Apparent Velocity in Seismic Data Processing, Acquisition Design, and Noise Rejection

The first practical application of apparent velocity in a seismic acquisition programme is the design of source and receiver arrays. A linear array of geophones summed (stacked) in the field acts as a spatial filter with a response that depends on the apparent velocity of each incoming wave. An array of n geophones spaced d metres apart has a maximum rejection at the wavenumber k_null = 1/(nd) (one null per array-length apparent wavelength). For a ground-roll component with apparent velocity of 350 m/s and dominant frequency of 15 Hz, the apparent wavelength is 23.3 metres; a 24-metre array of 6 geophones at 4-metre spacing produces nulls at approximately every half of this apparent wavelength, attenuating the ground roll by 15 to 20 dB relative to a single geophone while preserving deeper reflections whose apparent wavelengths at 40 Hz are typically 75 to 200 metres (well above the array length). In Alberta Foothills acquisition over foothills terrain, where strong linear ground roll from back-scattered waves complicates standard array design, source arrays (clusters of shot holes spaced 3 to 5 metres apart) are used in combination with receiver arrays to provide additional apparent-velocity discrimination in the 200 to 600 m/s noise band.

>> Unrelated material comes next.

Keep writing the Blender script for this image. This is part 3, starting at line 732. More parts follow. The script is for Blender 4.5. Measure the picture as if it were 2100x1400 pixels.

In 3D seismic acquisition, apparent velocity considerations drive the choice of receiver line orientation and the cross-line receiver spacing. A 3D receiver geometry in which the receiver lines are oriented obliquely to the dominant structural grain will record different apparent velocities on each receiver line direction: lines oriented parallel to the dip direction of a steeply dipping reflector will see low apparent velocities from cross-dip energy, while lines oriented perpendicular to strike will see the highest apparent velocities from up-dip reflections. The apparent velocity from the cross-dip direction must exceed the Nyquist threshold for the cross-line sampling interval, which imposes a maximum receiver line spacing for any given structural dip. In the Foothills belt west of Rocky Mountain House, where formation dips of 30 to 60 degrees in the thrust sheets produce apparent velocities as low as 2,500 m/s on cross-dip receiver lines, the 3D receiver line spacing must be limited to approximately 50 metres (compared to 100 metres acceptable in the flat Deep Basin to the east) to avoid spatial aliasing of the steeply dipping reflections in the cross-line direction.

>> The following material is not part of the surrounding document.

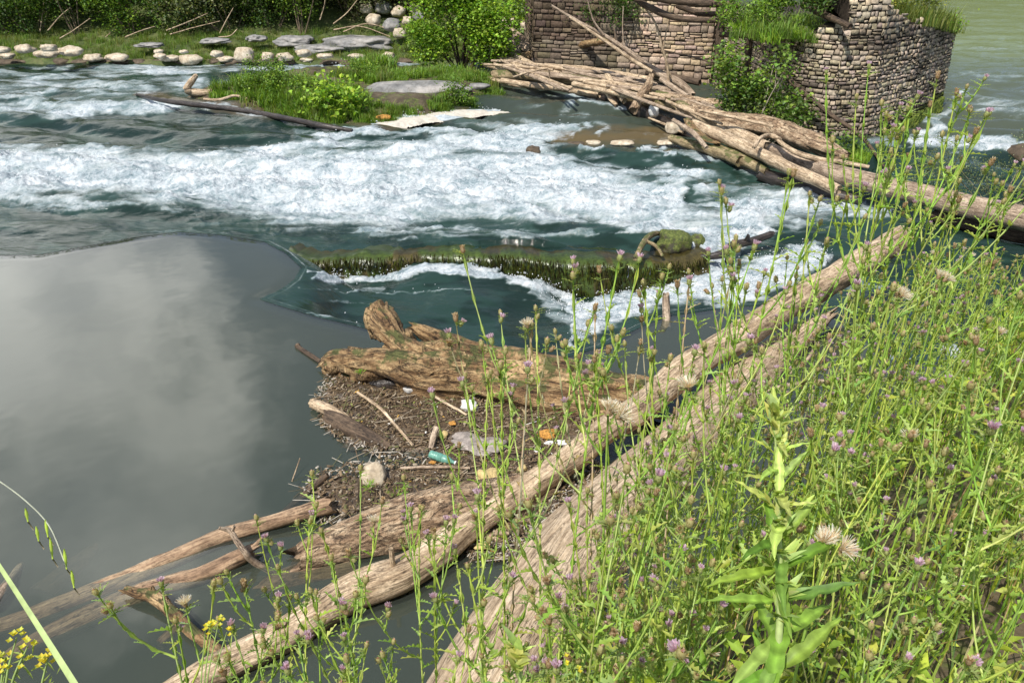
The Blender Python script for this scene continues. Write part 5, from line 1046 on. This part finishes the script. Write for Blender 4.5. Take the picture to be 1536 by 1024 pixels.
# seed-plumed big heads
for px, py, D, lab in [(912, 622, 1.25, 'large fluffy cream seed head burst open above the peeled log'), (1243, 810, 1.0, 'large fluffy white seed head among the thistles'), (1350, 440, 1.6, 'fluffy cream seed head before the very long trunk'), (1415, 415, 1.7, 'dry fluffy seed head high on the right of the thistle stand')]:
    top, base = tbase(px, py, D); root = empty('seed_head', top); tag(root, lab, 'seed head'); 
    for k in range(3 if px in (912, 1243) else 2):
        o = bpy.data.objects.new('seed_plume', HEADS['fluff'][k % 3]); C.objects.link(o); o.parent = root; o.location = (rnd(-.015, .015), rnd(-.01, .01), -.01); s = .9 if px != 912 else 1.1; o.scale = (s,) * 3; o.rotation_euler = (rnd(-.6, .6), rnd(-.8, .8), 0)
    mb = MB(); tube(mb, [Vector((0, 0, 0)), Vector((.01, 0, -.3)), base - top], [.0018, .0025, .003], 5, 14, 0, 0, SG[1]); mb.build('stem', 'stem', root)
# undergrowth: grass, small leaves and stems nobody could count
mb = MB(); xs = []; 
for k in range(19000):
    x = rnd(-.8, 4.6); ye = max(.8, .75 + .9 * x); d = rnd(-1.25, 1.0) if x > .45 else rnd(-.3, .12); y = ye + d
    if random.random() > .42 + .9 * noise.noise(Vector((x * 3.2, y * 3.2, 0))): continue
    xs.append((x, y))
arr = np.array(xs); hz = bank_np(arr[:, 0][None], arr[:, 1][None])[0]
for (x, y), z in zip(xs, hz):
    if z < -.3: continue
    h = rnd(.15, .6) * (1 if x > .3 else .5); b = rnd(0, 6.28); l = rnd(.05, .5)
    tp = Vector((x, y, z + h)); dv = dep(tp)
    if dv < .7: continue
    px, py = proj(tp)
    if px > 480 and py < (sil(px) if px > 700 else 1000) + 10: continue
    if dv < 1.2 and 1060 < px < 1270: continue
    blade(mb, Vector((x, y, z - .03)), h, Vector((math.cos(b) * l, math.sin(b) * l, 0)), rnd(.0015, .0035), leaf_col(random.choice([(.34, .48, .06), (.24, .38, .05), (.46, .56, .10), (.62, .54, .26), (.38, .55, .07), (.2, .36, .12), (.5, .38, .18)]), .3), rnd(.1, .7))
tag(mb.build('undergrowth_grass', 'leaf'), 'dense green and straw-coloured grass between the thistle stems', 'grass', kind='stuff')
mb = MB()
for k in range(19000):
    x = rnd(.1, 4.6); ye = .75 + .9 * x; d = rnd(-1.2, 1.0); y = ye + d
    z0 = 2.42 - 1.75 * max(0, d / 1.1); p = Vector((x, y, z0 + rnd(.0, .62) * (.6 + .5 * noise.noise(Vector((x * 3, y * 3, 7))))))
    px, py = proj(p)
    if py < sil(px) + 40 or dep(p) < .8 or (dep(p) < 1.2 and 1060 < px < 1270) or noise.noise(p * 4) < -.12: continue
    L = rnd(.015, .05); add_leaf(mb, p, rdir(.4), rdir(1), L, L * rnd(.12, .3), leaf_col(random.choice([(.38, .52, .06), (.28, .42, .05), (.5, .6, .10), (.14, .24, .04)]), .3), n=1)
tag(mb.build('undergrowth_leaves', 'leaf'), 'small bright green leaves filling the thistle stand', 'undergrowth', kind='stuff')
# big leafy plant -----------------------------------------------------
def big_leafy(name, label, px, pyt, pyb, D0, D1, nn=18, LL=.11, seed=3):
    random.seed(seed); a = PD(px, pyb, D1); b = PD(px, pyt, D0); root = empty(name, a); tag(root, label, 'leafy plant'); ax = b - a; a0 = Vector((0, 0, 0)) - Vector((0, 0, .35))
    mb = MB(); tube(mb, [a0, Vector((0, 0, 0)), ax * .5 + Vector((.006, 0, 0)), ax], [.0052, .005, .004, .0018], 8, 40, .02, .05, (.34, .42, .15), lump=.04); mb.build('stem', 'stem', root)
    n0 = -2
    for i in range(n0, nn):
        t = (max(i, -2) + .3) / nn; c = ax * t; az0 = i * 1.57 + rnd(-.6, .6)
        for s in (0, 1):
            az = az0 + s * math.pi + rnd(-.4, .4); L = LL * (1 - .5 * max(t, 0) ** 1.5) * rnd(.6, 1.15); el = .25 + .8 * max(t, 0) + rnd(-.3, .45); m2 = MB()
            col = leaf_col((.2, .34, .06) if t < .5 else (.44, .55, .14), .35); d = Vector((math.cos(az), math.sin(az), el))
            V = []; n = 12; d.normalize(); side = d.cross(Vector((0, 0, 1))).normalized(); nrm = side.cross(d)
            for k in range(n):
                u = k / (n - 1); w = L * .105 * (1 + .18 * math.sin(k * 1.9 + az * 3)) * (math.sin(math.pi * min(1, u * .93 + .07)) ** .8) * (1 - .35 * u); cc = c + d * L * u - nrm * L * (.12 + .3 * (az % 1)) * u * u + side * L * .05 * math.sin(u * 4 + az) + nrm * L * .02 * math.sin(k * 2.3)
                V += [cc - side * w + nrm * w * .45, cc - side * w * .5 + nrm * w * .12, cc, cc + side * w * .5 + nrm * w * .12, cc + side * w + nrm * w * .45]
            F = [(k * 5 + j, k * 5 + j + 1, k * 5 + j + 6, k * 5 + j + 5) for k in range(n - 1) for j in range(4)]
            CC = np.tile(np.array(col), (len(V), 1)); CC[2::5] *= 1.4; CC *= (1 + .22 * np.sin(np.arange(len(V)) // 5 * 2.6 + az))[:, None]; m2.add(V, F, CC); m2.build('leaf', 'leaf', root)
            if t > .15 and random.random() < .8:   # young side shoots in the leaf axils
                m3 = MB()
                for q in range(6): add_leaf(m3, c + Vector((math.cos(az), math.sin(az), 1)) * .008, Vector((math.cos(az + rnd(-.8, .8)), math.sin(az + rnd(-.8, .8)), rnd(.8, 2))), Vector((0, 0, 1)), L * rnd(.25, .42), L * .05, leaf_col((.48, .58, .18), .15), n=4)
                m3.build('side_shoot', 'leaf', root)
    m3 = MB()
    for q in range(16): add_leaf(m3, ax - ax.normalized() * rnd(0, .05), Vector((rnd(-.6, .6), rnd(-.6, .6), 1)), Vector((0, 0, 1)) + rdir() * .3, rnd(.025, .05), .007, leaf_col((.54, .62, .2), .15), n=4)
    m3.build('growing_tip', 'leaf', root); random.seed(seed + 50); return root
big_leafy('leafy_plant', 'tall upright plant with broad pointed leaves in the middle of the thistles', 1162, 612, 1010, 1.12, .92)
big_leafy('leafy_plant', 'short broad-leaved plant at the bottom edge beside the massive trunk', 775, 960, 1100, 1.1, 1.0, 5, .06, 9)
# reed blade, oat spikelets and yellow mustard on the left --------------
a, b = PD(-60, 760, .75), PD(140, 1070, .62); mb = MB(); V = []; 
for i in range(14):
    t = i / 13; c = a.lerp(b, t) + Vector((0, 0, .012 * math.sin(t * 3.1))); s = Vector((.0016 + .0022 * t, 0, .0012)); V += [c - s, c + Vector((0, -.0012, 0)), c + s]
mb.add(V, [(i * 3 + j, i * 3 + j + 1, i * 3 + j + 4, i * 3 + j + 3) for i in range(13) for j in range(2)], (.40, .50, .20)); tag(mb.build('grass_stalk', 'stem'), 'long pale green grass stalk slanting across the lower left corner', 'grass stalk')
root = empty('oat_grass', PD(-30, 690, .8)); tag(root, 'drooping wild oat stem with green spikelets over the still pool', 'wild oat'); o0 = root.location
pa = [PD(-40, 700, .8), PD(0, 722, .8), PD(40, 752, .8), PD(75, 790, .8), PD(100, 850, .8)]
mb = MB(); tube(mb, [p - o0 for p in pa], [.0007, .0006, .0005, .0004, .0003], 4, 20, 0, 0, (.5, .52, .4)); mb.build('stem', 'stem', root)
for px, py, h in [(38, 772, 20), (54, 800, 22), (68, 792, 26), (75, 822, 32), (96, 838, 30), (107, 868, 26)]:
    p = PD(px, py - h / 2, .8) - o0; q = PD(px + 4, py + h / 2, .8) - o0; mb = MB(); tube(mb, [p, p.lerp(q, .35), p.lerp(q, .7), q], [.0005, .0016, .0012, .0003], 6, 8, 0, 0, (.52, .66, .10)); tube(mb, [q, q + Vector((.002, 0, -.012))], [.0003, .0002], 3, 3, 0, 0, (.4, .35, .25)); mb.build('spikelet', 'leaf', root)
def mustard(label, base, tips, n=5):
    root = empty('yellow_flower', base); tag(root, label, 'wildflower'); mb = MB()
    for t in tips: t = t - base; tube(mb, [Vector((0, 0, 0)), t * .5 + Vector((0, 0, .01)), t], [.0016, .0012, .0007], 5, 10, 0, 0, (.3, .4, .12))
    mb.build('stem', 'stem', root)
    for t in tips:
        t = t - base; m = MB()
        for k in range(n):
            c = t + rdir(.5) * .007
            for j in range(4): az = j * 1.57 + rnd(0, .4); add_leaf(m, c, Vector((math.cos(az), math.sin(az), .9)), Vector((0, 0, 1)), .0048, .0019, random.choice([(.8, .66, .03), (.7, .62, .05), (.62, .66, .08)]), n=1)
        m.build('blossom', 'leaf', root)
        m = MB()
        for k in range(3): add_leaf(m, t - Vector((0, 0, rnd(.01, .05))), rdir(.8), Vector((0, 0, 1)), .02, .0012, (.35, .45, .1), n=1)
        m.build('seed_pods', 'leaf', root)
mustard('yellow mustard flowers in the bottom left corner, the larger cluster', PD(5, 1090, .8), [PD(25, 955, .8), PD(42, 968, .8), PD(8, 985, .8), PD(10, 1000, .8), PD(36, 990, .8)])
mustard('small yellow mustard spray standing just right of the corner cluster', PD(58, 1110, .8), [PD(72, 985, .8), PD(70, 996, .8)], 6)
mustard('bright yellow flower spray before the lower end of the peeled log', PD(300, 1110, 1.1), [PD(328, 932, 1.1), PD(308, 946, 1.1), PD(340, 948, 1.1), PD(318, 940, 1.1)], 5)
mustard('little yellow flowers at the bottom beside the massive trunk', PD(855, 1110, 1.1), [PD(850, 990, 1.1), PD(870, 1005, 1.1)], 3)
# ================================================================== LIGHT
SUN = Vector((-.50, -.62, 0)).normalized() * math.cos(R(56)) + Vector((0, 0, math.sin(R(56))))
sd = bpy.data.lights.new('sun', 'SUN'); sd.energy = 4.6; sd.angle = R(.5); sd.color = (1, .95, .87); so = bpy.data.objects.new('sun', sd); C.objects.link(so); so.rotation_euler = SUN.to_track_quat('Z', 'Y').to_euler()
w = bpy.data.worlds.new('World'); bpy.context.scene.world = w; w.use_nodes = True; t = w.node_tree; t.nodes.clear()
out = t.nodes.new('ShaderNodeOutputWorld'); bg = t.nodes.new('ShaderNodeBackground'); sk = t.nodes.new('ShaderNodeTexSky'); sk.sky_type = 'NISHITA'; sk.sun_disc = False; sk.sun_elevation = R(56); sk.sun_rotation = math.atan2(SUN.x, SUN.y); bg.inputs[1].default_value = .12
tc = t.nodes.new('ShaderNodeTexCoord'); ns = t.nodes.new('ShaderNodeTexNoise'); ns.inputs['Scale'].default_value = 3.4; ns.inputs['Detail'].default_value = 9; ns.inputs['Roughness'].default_value = .55; t.links.new(tc.outputs[0], ns.inputs['Vector'])
dt = t.nodes.new('ShaderNodeVectorMath'); dt.operation = 'DOT_PRODUCT'; cdirv = Vector((-.526, .717, .456)).normalized(); dt.inputs[1].default_value = cdirv; t.links.new(tc.outputs[0], dt.inputs[0])
ad = t.nodes.new('ShaderNodeMath'); ad.operation = 'MULTIPLY_ADD'; t.links.new(ns.outputs[0], ad.inputs[0]); ad.inputs[1].default_value = .17; t.links.new(dt.outputs['Value'], ad.inputs[2])
rp = t.nodes.new('ShaderNodeValToRGB'); rp.color_ramp.elements[0].position = .0; t.links.new(ad.outputs[0], rp.inputs[0]); e = rp.color_ramp.elements; e[0].position = .985; e[1].position = 1.0
mr = t.nodes.new('ShaderNodeMapRange'); mr.inputs[1].default_value = 1.040; mr.inputs[2].default_value = 1.078; mr.inputs[3].default_value = .07; mr.interpolation_type = 'SMOOTHSTEP'; t.links.new(ad.outputs[0], mr.inputs[0]); t.nodes.remove(rp)
mx = t.nodes.new('ShaderNodeMix'); mx.data_type = 'RGBA'; t.links.new(mr.outputs[0], mx.inputs[0]); t.links.new(sk.outputs[0], mx.inputs[6]); cr = t.nodes.new('ShaderNodeTexNoise'); cr.inputs['Scale'].default_value = 5; cr.inputs['Detail'].default_value = 5; t.links.new(tc.outputs[0], cr.inputs['Vector']); crr = t.nodes.new('ShaderNodeValToRGB'); t.links.new(cr.outputs[0], crr.inputs[0]); crr.color_ramp.elements[0].position = .32; crr.color_ramp.elements[0].color = (.45, .47, .5, 1); crr.color_ramp.elements[1].position = .62; crr.color_ramp.elements[1].color = (1, 1, .96, 1); sc_ = t.nodes.new('ShaderNodeVectorMath'); sc_.operation = 'SCALE'; sc_.inputs[3].default_value = 20; t.links.new(crr.outputs[0], sc_.inputs[0]); t.links.new(sc_.outputs[0], mx.inputs[7]); t.links.new(mx.outputs[2], bg.inputs[0]); t.links.new(bg.outputs[0], out.inputs[0])
sc = bpy.context.scene; sc.view_settings.view_transform = 'Standard'; sc.view_settings.look = 'None'; sc.view_settings.exposure = 0.2; sc.view_settings.gamma = 1
sc.render.engine = 'CYCLES'; sc.cycles.max_bounces = 8; sc.cycles.transparent_max_bounces = 24; sc.cycles.use_denoising = True; sc.cycles.caustics_reflective = False; sc.cycles.caustics_refractive = False; sc.cycles.sample_clamp_indirect = 6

The shot-interval velocity semblance analysis used in seismic processing is fundamentally a comparison of apparent velocities across a common midpoint (CMP) gather. The NMO velocity (V_NMO) used to align reflections before stacking is the apparent velocity of the reflection hyperbola as seen in the t-x domain: it is the velocity that correctly predicts the moveout of the reflector at the receiver line orientation. For a flat reflector, V_NMO equals the root-mean-square velocity of the overlying column; for a dipping reflector, V_NMO contains a component of the structural dip (apparent dip in the line direction), and the downdip V_NMO is lower than the updip V_NMO for the same reflector. This apparent-velocity anisotropy from structural dip (dip moveout, or DMO) must be corrected before the velocity analysis is valid for depth conversion; the DMO correction, standard in all modern processing sequences, removes the dip-induced apparent velocity component and gives a dip-independent NMO velocity that correctly represents the stacking velocity.

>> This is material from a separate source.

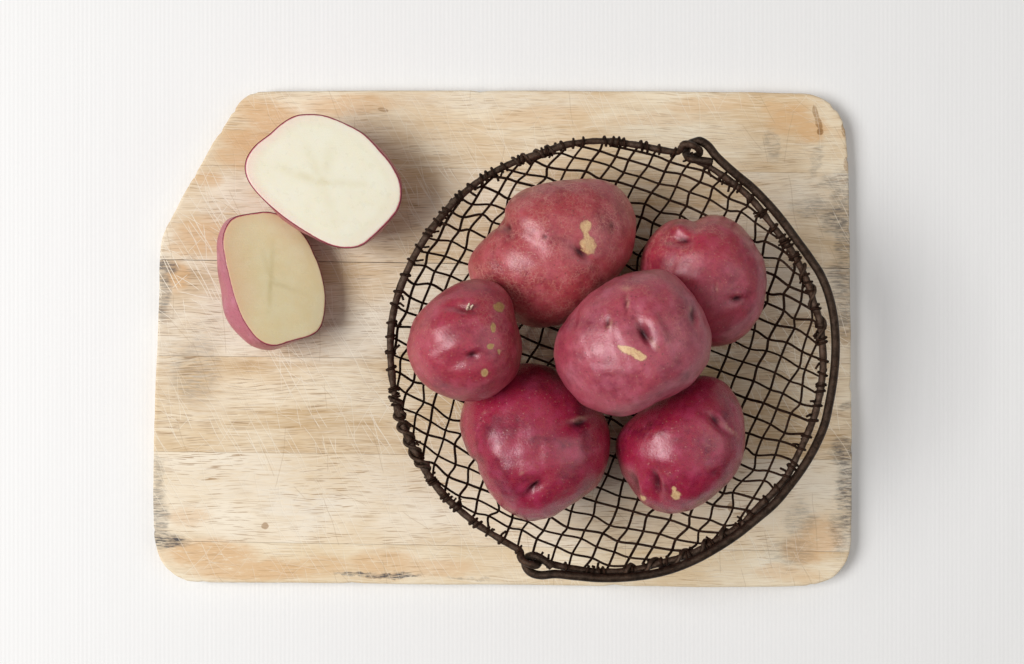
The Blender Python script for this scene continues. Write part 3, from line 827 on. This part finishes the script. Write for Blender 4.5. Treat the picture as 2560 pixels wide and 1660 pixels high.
def make_basket():
    rim_px = catmull(np.array(RIM, float), 6, True)
    rim_w = np.array([P(x, y, RIM_Z) for x, y in rim_px])
    C = rim_w[:, :2].mean(0)
    d = rim_w[:, :2] - C
    th = np.arctan2(d[:, 1], d[:, 0]); rr = np.hypot(d[:, 0], d[:, 1])
    od = np.argsort(th); TH, RR = th[od], rr[od]
    Rm = RR.mean()
    def Rth(t): return np.interp(t, TH, RR, period=2 * np.pi)
    root = empty("wire_basket", (C[0], C[1], BOARD_Z))
    tag(root, "round dark rusty wire mesh basket of potatoes, its handle folded down along the rim", "basket")
    org = np.array([C[0], C[1], BOARD_Z])
    def add(name, v, f, mat): return mesh_obj(name, np.asarray(v) - org, f, mat, root)
    # bowl profile (radius fraction -> height) and its arc length
    ZB = BOARD_Z + R_WIRE * 2.0 + .0002; HB = RIM_Z - .0005 - ZB
    rho = np.linspace(0, 1, 400)
    zpro = ZB + HB * rho ** 3.2
    arc = np.concatenate([[0], np.cumsum(np.hypot(np.diff(rho * Rm), np.diff(zpro)))])
    S = arc[-1]
    def bowl(p2, lift=0.0):
        s = math.hypot(p2[0], p2[1]); t = math.atan2(p2[1], p2[0])
        q = np.interp(min(s, S), arc, rho); z = np.interp(min(s, S), arc, zpro)
        R = Rth(t) * q + (Rm - Rth(t)) * q * (1 - q)
        return np.array([C[0] + math.cos(t) * R, C[1] + math.sin(t) * R, z + lift])
    # ---- rim: one bent rod with a curl (eye) at each handle pivot
    i0 = RIM.index((1710, 387)); i1 = RIM.index((1330, 1390))
    ctrl, rz = [], RIM_Z
    for i, (x, y) in enumerate(RIM):
        if i == i1:
            for (a, b, dz) in ((1301,1379,.0002),(1301,1393,.0028),(1309,1404,.0048),(1325,1411,.0052),(1342,1413,.0030),(1347,1405,-.0006),(1338,1398,-.0030),(1330,1393,-.0034),(1343,1397,-.002)):
                ctrl.append(P(a, b, rz + dz))
        elif i == i0:
            for (a, b, dz) in ((1736,399,-.002),(1726,394,-.0034),(1738,391,-.003),(1748,385,-.0006),(1749,376,.0030),(1738,367,.0052),(1724,361,.0052),(1711,361,.0040),(1703,370,.0018),(1692,380,.0)):
                ctrl.append(P(a, b, rz + dz))
        else:
            ctrl.append(P(x, y, rz + .0006 * math.sin(i * .7)))
    rp = catmull(np.array(ctrl), 6, True)
    rad = R_RIM * (1 + .07 * np.convolve(np.tile(rng.normal(0, 1, len(rp)), 3), np.ones(4) / 2, 'same')[len(rp):2 * len(rp)])
    rim = add("rim", *tube(rp, np.clip(rad, R_RIM * .85, R_RIM * 1.2), 12, True), mt_rim)
    # ---- bail handle
    HP = [(1781,405,.0046),(1762,402,.0048),(1744,400,.0044),(1726,397,.0025),(1717,388,-.0010),(1716,374,-.0034),(1724,361,-.0030),(1737,355,.0004),(1751,353,.0020),(1770,365,.0024),(1790,390,.0022),(1816,415,.002),(1846,441,.0016),(1879,468,.001),(1912,501,.0008),
          (1939,531,.0005),(1965,564,.0003),(1989,597,.0002),(2013,629,0),(2031,655,0),(2050,684,0),(2067,723,0),(2079,765,0),(2086,807,0),(2089,855,0),(2088,900,0),(2083,950,0),(2074,1004,.0004),(2061,1062,.001),
          (2037,1118,.0018),(2007,1169,.0026),(1974,1214,.0032),(1936,1259,.0038),(1888,1300,.0042),(1843,1336,.0045),(1793,1369,.0046),(1739,1399,.0046),(1679,1423,.0045),(1620,1437,.0044),(1558,1444,.0042),(1497,1445,.004),
          (1437,1440,.0035),(1389,1435,.0028),(1354,1438,.0018),(1329,1432,.0004),(1315,1417,-.001),(1314,1402,-.0024),(1322,1392,-.0016),(1340,1390,.0018),(1358,1399,.0038),(1372,1410,.0042),(1380,1418,.0042)]
    hp = catmull(np.array([P(a, b, RIM_Z + dz) for a, b, dz in HP]), 7)
    hr = np.full(len(hp), R_HAN); hr[:30] *= .9; hr[-22:] *= .88
    add("handle", *tube(hp, hr, 12), mt_han)
    # ---- woven wires
    SP = .0090; SPA = .0093; SPB = .0107
    aA, aB = math.radians(-19.5), math.radians(66.0)
    nA = np.array([-math.sin(aA), math.cos(aA)]); nB = np.array([-math.sin(aB), math.cos(aB)])
    dA = np.array([math.cos(aA), math.sin(aA)]); dB = np.array([math.cos(aB), math.sin(aB)])
    Minv = np.linalg.inv(np.stack([nA, nB]))
    NN = int(S / SPA) + 2
    jit = {}
    def cross(i, j):
        if (i, j) not in jit:
            jit[(i, j)] = Minv @ np.array([(i + .35) * SPA, (j + .2) * SPB]) + rng.normal(0, .0011, 2)
        return jit[(i, j)]
    rim_xy = rp
    def rim_frame(t):
        c = np.array([C[0] + math.cos(t) * Rth(t), C[1] + math.sin(t) * Rth(t), RIM_Z])
        e = .02
        a = np.array([math.cos(t + e) * Rth(t + e), math.sin(t + e) * Rth(t + e), 0]); b = np.array([math.cos(t - e) * Rth(t - e), math.sin(t - e) * Rth(t - e), 0])
        tg = (a - b) / np.linalg.norm(a - b)
        return c, tg, np.array([tg[1], -tg[0], 0])
    def wrap(t):
        """the wire end bent round the rim rod, last point first-in order from the mesh outwards"""
        c, tg, nn = rim_frame(t)
        rho_ = R_RIM + R_WIRE * .85
        over = random.random() < .6
        adv = random.choice((-1, 1)) * random.uniform(.0014, .0028)
        turns = random.choice((1.05, 1.1, 1.15, 1.2, 1.9))
        pts = []
        a0 = -40 if over else -75
        for q in np.linspace(0, 1, int(13 * turns)):
            a = math.radians(a0 + (1 if over else -1) * 360 * turns * q)
            pts.append(c + rho_ * (-nn * math.cos(a) + np.array([0, 0, 1]) * math.sin(a)) + tg * adv * turns * (q - .2) * 1.1)
        tail = pts[-1] + (pts[-1] - pts[-2]) * .6 - nn * random.uniform(.0006, .0026) + tg * random.uniform(-.002, .002) + np.array([0, 0, random.uniform(-.002, .002)])
        pts.append(tail)
        return pts
    def wire(fam, i):
        n_, d_ = (nA, dA) if fam == 0 else (nB, dB)
        o = (i + .35) * SPA if fam == 0 else (i + .2) * SPB
        if abs(o) > S * .965: return
        half = math.sqrt(S * S - o * o)
        js = []
        for j in range(-NN - 6, NN + 7):
            p = cross(i, j) if fam == 0 else cross(j, i)
            if np.hypot(*p) < S - .0040: js.append((j, p))
        if len(js) < 1: return
        js.sort(key=lambda q: q[1] @ d_)
        e0 = n_ * o - d_ * half; e1 = n_ * o + d_ * half
        body = []
        for (j, p) in js:
            lift = R_WIRE * 1.1 * (1 if (i + j) % 2 == 0 else -1) * (1 if fam == 0 else -1)
            body.append(bowl(p, lift))
        t0, t1 = math.atan2(e0[1], e0[0]), math.atan2(e1[1], e1[0])
        w0, w1 = wrap(t0), wrap(t1)
        # soft kinks: tighter spline through crossings with a midpoint
        path = [*w0[::-1]]
        core = catmull(np.array([w0[0], *body, w1[0]]), 5)
        allp = np.concatenate([np.array(w0[::-1])[:-1], core, np.array(w1)[1:]])
        r = R_WIRE * random.uniform(.9, 1.1)
        add("mesh_wire", *tube(allp, r, 6), mt_wire)
    for i in range(-NN, NN + 1):
        wire(0, i); wire(1, i)
    # ---- extra binding wire coiled along parts of the rim
    def coil(p0, p1, pitch, r, ph=0):
        w0 = P(*p0, RIM_Z)[:2] - C; w1 = P(*p1, RIM_Z)[:2] - C
        t0, t1 = math.atan2(w0[1], w0[0]), math.atan2(w1[1], w1[0])
        if t1 - t0 > math.pi: t1 -= 2 * math.pi
        if t0 - t1 > math.pi: t1 += 2 * math.pi
        L = abs(t1 - t0) * Rm; n = int(L / pitch * 16)
        pts = []
        a_r = 0
        for k in range(n + 1):
            t = t0 + (t1 - t0) * k / n
            c, tg, nn = rim_frame(t)
            a = 2 * math.pi * L / pitch * k / n + ph + .9 * math.sin(k * .11)
            pts.append(c + (R_RIM + r * .8) * (nn * math.cos(a) + np.array([0, 0, 1]) * math.sin(a)))
        add("binding_wire", *tube(pts, r, 6), mt_rim)
    coil((985, 990), (1072, 1190), .0115, .0010)
    coil((995, 1030), (1060, 1170), .0135, .0011, 2)
    coil((1285, 406), (1392, 368), .0060, .0008)
    coil((1560, 1428), (1860, 1306), .0130, .0012, 1)
    coil((2000, 665), (2058, 860), .0150, .0009, 0)
make_basket()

Refraction statics analysis, which corrects for near-surface velocity anomalies in land seismic data, relies entirely on measuring the apparent velocity of the first-arriving refracted wave along the receiver line. The field first-break arrival times are picked on each trace, and the inverse slope of the first-break travel-time plot gives the apparent velocity of the head wave from the near-surface refractor. In the Peace River area of northwest Alberta, the near-surface comprises variable thicknesses of Pleistocene glacial till (velocity 500 to 1,200 m/s) over Cretaceous shales and sands (velocity 1,800 to 2,400 m/s). The first-break apparent velocity transitions from the till velocity at short offsets (refraction from the base of till) to the bedrock velocity at longer offsets (head wave along the bedrock surface), and the crossover offset provides the till depth directly from the apparent-velocity break. This apparent-velocity segmentation of the first-break travel-time curves is the primary source of near-surface depth information used to compute the weathering statics corrections that align the deeper reflection events before stacking, and errors in apparent-velocity picks propagate directly into statics errors and residual reflection mis-ties between adjacent CDPs.